Tapoco, a North Carolina public utility, is using the waters of North Carolina to produce low-cost hydroelectric power with generating facilities in North Carolina. It is transmitting this power to TVA and, except for the power made available by Tapoco for the villages of Santeetlah and Tapoco, it is then furnished to its master, Alcoa. At times, when Alcoa cannot use all the power it has available, TVA may use such excess hydropower to reduce the cost of steam-generated power. With Nantahala’s resources basically no longer available to Alcoa, Tapoco now finds itself in a position similar to that of Nantahala as described by Justice Barnhill (later Chief Justice) in his concurring opinion in Utilities Com. v. Mead Corp., supra at 467, 78 S.E. 2d at 302:

If they will only cut through the form to the substance, they will find just another hydroelectric power producing agency of Alcoa, . . . with the right to use the water power resources of this State, exercise the power of eminent domain, and enjoy the other monopolistic privileges accorded a public utility while it was, in fact, created and exists primarily to serve its master which seeks and must have low-cost hydroelectric power.

The Commission’s ruling denying the motion to make Tapoco a party is reversed.

The order of the Commission dated 14 June 1977 authorizing increased rates for Nantahala and approving a new purchased power cost adjustment clause is vacated and set aside.

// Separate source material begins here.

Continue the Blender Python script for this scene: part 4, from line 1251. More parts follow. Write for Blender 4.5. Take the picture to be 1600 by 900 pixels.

*120This cause is remanded to the Utilities Commission for the purposes of making Tapoco a party to this proceeding; ordering Tapoco and Nantahala to provide the Commission with necessary information as to the assets and expenses of Tapoco to enable the Commission to determine whether the people of North Carolina would benefit by use of the roll-in method of rate making involving Nantahala and Tapoco; and for further proceedings not inconsistent with this opinion.

Reversed and remanded.

Chief Judge MORRIS and Judge HEDRICK concur.